One of our favourite drives was to Lipizza, the Emperor's stud. It was established three hundred years ago. It is about two hours from Trieste. You come to a kind of farm, where you may get something to eat. You are then taken to the stables, where the Emperor keeps about nine thoroughbred Arab stallions, and afterwards you are taken through the park, where are herds of thoroughbred mares, chiefly Hungarians and Croats, most of them with foals, perhaps two hundred including foals. If anything is not perfect it is sold, and thus you see a very good breed of horses, in Trieste, often drawing a cart. The pleasantest way to make this trip for your own comfort is to take a luncheon basket for yourself and nosebags with corn for your horses, as well as a small tub or pail to draw water for them, as nothing will induce them—and rightly—to let your horses come anywhere near the stud, or to drink out of anything belonging to their horses, and two hours there and two hours back is a long way for animals to go without drink or any refreshment.

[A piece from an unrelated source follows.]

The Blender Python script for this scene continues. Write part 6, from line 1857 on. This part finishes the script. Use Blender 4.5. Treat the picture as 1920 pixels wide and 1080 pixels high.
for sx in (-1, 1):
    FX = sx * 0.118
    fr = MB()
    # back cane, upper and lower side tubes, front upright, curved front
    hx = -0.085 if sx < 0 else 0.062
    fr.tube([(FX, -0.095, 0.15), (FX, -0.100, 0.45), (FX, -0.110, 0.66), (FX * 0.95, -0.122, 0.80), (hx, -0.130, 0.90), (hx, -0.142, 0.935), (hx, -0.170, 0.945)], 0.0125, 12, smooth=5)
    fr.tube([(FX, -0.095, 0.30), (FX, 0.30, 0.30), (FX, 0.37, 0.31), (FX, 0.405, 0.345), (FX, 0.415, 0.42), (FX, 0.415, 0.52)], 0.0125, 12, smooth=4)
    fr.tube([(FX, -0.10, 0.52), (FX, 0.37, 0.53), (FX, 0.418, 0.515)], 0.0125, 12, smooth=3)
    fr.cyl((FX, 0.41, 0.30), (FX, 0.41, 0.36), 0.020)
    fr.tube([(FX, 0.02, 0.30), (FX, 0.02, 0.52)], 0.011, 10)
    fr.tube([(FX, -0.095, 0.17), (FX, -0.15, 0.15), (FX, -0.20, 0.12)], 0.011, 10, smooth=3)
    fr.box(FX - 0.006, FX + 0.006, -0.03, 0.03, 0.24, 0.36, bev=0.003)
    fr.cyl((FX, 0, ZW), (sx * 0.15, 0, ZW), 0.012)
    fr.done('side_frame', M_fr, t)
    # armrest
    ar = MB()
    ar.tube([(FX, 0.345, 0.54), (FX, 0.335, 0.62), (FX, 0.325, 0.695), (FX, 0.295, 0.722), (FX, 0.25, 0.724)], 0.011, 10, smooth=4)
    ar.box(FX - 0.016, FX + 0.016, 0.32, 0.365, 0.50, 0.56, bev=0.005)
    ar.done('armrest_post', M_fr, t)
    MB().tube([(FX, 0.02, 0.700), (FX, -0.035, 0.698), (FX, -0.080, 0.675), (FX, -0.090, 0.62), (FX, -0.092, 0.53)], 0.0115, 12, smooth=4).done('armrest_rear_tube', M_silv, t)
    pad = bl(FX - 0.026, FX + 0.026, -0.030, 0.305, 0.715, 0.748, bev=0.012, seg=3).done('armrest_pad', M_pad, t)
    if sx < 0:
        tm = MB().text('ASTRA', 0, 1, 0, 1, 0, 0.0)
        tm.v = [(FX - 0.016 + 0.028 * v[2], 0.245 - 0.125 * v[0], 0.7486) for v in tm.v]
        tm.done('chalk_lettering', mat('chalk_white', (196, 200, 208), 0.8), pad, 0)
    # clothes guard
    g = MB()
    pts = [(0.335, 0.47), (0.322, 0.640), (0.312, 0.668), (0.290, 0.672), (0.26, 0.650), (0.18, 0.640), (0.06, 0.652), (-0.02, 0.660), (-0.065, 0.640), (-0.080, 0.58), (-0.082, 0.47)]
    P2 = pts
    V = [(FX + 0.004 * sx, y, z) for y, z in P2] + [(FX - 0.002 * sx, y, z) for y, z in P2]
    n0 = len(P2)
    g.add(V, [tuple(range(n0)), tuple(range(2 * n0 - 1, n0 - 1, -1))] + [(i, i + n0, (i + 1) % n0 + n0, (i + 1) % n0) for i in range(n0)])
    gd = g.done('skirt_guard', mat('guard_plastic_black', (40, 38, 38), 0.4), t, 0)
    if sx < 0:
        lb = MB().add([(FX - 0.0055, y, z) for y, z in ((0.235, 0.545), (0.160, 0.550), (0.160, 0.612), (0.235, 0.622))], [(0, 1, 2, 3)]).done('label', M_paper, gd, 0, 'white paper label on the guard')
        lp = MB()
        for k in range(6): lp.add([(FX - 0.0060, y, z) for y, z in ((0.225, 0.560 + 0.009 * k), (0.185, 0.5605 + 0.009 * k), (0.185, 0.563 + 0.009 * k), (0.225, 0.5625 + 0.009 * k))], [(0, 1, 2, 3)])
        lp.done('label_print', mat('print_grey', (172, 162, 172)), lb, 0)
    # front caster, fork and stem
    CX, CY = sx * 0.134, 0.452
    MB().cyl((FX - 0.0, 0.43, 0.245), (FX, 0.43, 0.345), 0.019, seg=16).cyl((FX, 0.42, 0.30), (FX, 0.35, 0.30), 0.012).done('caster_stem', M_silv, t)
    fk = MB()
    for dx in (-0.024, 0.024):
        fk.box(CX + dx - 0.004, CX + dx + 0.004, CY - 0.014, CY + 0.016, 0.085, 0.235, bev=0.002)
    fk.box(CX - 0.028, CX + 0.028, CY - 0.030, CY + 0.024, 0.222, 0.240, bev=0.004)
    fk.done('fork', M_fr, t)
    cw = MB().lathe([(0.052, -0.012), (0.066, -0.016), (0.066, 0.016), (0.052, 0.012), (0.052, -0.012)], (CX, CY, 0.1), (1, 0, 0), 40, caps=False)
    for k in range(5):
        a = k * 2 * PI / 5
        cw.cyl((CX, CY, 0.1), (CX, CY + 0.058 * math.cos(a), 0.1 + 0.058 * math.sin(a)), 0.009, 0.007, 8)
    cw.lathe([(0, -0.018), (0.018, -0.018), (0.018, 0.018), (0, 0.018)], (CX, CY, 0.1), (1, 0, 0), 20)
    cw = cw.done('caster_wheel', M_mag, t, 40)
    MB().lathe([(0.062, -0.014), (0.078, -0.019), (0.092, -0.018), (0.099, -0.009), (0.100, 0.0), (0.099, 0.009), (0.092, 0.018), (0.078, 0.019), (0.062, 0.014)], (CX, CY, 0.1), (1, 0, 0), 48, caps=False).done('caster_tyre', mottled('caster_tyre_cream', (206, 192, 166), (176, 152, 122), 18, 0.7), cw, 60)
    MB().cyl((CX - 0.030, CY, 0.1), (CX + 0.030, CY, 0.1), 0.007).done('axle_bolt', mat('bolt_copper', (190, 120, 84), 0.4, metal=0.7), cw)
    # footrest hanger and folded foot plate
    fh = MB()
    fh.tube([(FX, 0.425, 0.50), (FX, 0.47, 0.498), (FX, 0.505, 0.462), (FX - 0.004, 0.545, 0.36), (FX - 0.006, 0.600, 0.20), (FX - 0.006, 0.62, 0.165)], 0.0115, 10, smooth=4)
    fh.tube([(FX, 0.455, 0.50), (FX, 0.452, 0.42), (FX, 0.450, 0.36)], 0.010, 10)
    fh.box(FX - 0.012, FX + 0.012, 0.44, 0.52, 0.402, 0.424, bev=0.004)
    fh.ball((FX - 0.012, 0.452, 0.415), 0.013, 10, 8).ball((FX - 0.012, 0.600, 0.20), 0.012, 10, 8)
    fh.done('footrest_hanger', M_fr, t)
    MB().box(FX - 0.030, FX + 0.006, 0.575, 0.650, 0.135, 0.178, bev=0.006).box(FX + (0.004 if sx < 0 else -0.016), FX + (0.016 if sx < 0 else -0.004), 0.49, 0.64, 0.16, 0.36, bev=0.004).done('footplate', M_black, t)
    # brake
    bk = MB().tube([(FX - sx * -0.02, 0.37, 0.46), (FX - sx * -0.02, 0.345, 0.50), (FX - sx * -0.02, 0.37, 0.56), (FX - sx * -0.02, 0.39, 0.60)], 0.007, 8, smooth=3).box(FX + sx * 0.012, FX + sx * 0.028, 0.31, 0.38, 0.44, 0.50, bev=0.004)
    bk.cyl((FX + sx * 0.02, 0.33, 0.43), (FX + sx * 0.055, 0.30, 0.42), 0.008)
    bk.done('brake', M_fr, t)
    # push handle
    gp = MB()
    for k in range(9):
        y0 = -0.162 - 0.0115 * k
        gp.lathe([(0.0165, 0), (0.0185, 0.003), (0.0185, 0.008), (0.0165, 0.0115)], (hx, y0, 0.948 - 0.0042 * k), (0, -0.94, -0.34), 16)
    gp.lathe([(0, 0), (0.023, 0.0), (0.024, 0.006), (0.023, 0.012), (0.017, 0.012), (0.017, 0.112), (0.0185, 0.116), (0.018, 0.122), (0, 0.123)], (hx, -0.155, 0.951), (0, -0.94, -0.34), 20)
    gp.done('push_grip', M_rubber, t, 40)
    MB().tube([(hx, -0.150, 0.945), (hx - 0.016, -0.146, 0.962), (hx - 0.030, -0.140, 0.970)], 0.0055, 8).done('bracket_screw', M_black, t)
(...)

We had now, after six months, taken our first lodging in Trieste, and we showed Charley Drake all our wonderful country around. Here we had a visit from Schapira of famous memory. One of the charms near Trieste is Aquilea, where there is a museum with all its antiquities; and there was then, until a year or two ago, Doctor Gregorutti and his charming wife and family, who had a far more choice collection than that of the museum, of every sort of thing; but most interesting were his incised gems. He was very anxious to sell his little collection for £4000, which was very reasonable considering what he possessed; though we tried hard we were not successful in obtaining purchasers, and he has since died. There you could see country Italian life in a country-house.
There was another place, called San Bartolo, where people used to go to sup by the sea on summer evenings, about half an hour's drive from Trieste.
Duino is also another romantic place where we frequently went and passed some weeks. The castle and the village belong to the Princess von Hohenlöhe, who is the châtelaine of all the country round, and lives there with her sons and daughters, who were good friends to us all the time we were there. The castle is a romantic and ancient pile, built on a rock overhanging the sea. The next promontory to that is Miramar, and from Trieste we can see both, and especially from our last home, which was also on a wooded promontory projecting into the sea. There are beautiful excursions to be taken by steamer all round the Bay of Trieste.
Venice—Good-bye to Charley Drake.
We crossed over to Venice to see Charley Drake off, when he was obliged to leave us. The Governor's (Ceschi's) party took the whole of the saloon. There were seventy-two first-class passengers, and only twenty-two beds. We passed a delightful night on deck on the skylights, and were awfully amused at the Governor and his wife coming up and envying us, and saying, "You English always know how to get the best places." "We like that," said Richard, "when you have taken the whole of the saloon. It might have been blowing great guns, and seas washing over the deck, and we should have had to sleep here all the same."
In those days, in Venice, a gondolier serenade by moonlight was rather a romantic thing; you paid a hundred and twenty francs. There were choice singers in one large gondola full of coloured lamps; the voices were good. They sang Tasso and Dante, as well as popular songs, and little by little some two hundred gondolas would follow. It was like hunting a fox; you pursued the music gondola under the Rialto, and then came the best singing. Now two gondolas come at once, and try who can bawl the other down under the hotel windows, and sing all sorts of things that one is dead tired of. Latterly it used to drive my husband out of Venice.
Poor Charley Drake left on the 4th of July. We never saw him again; he was dead the following year.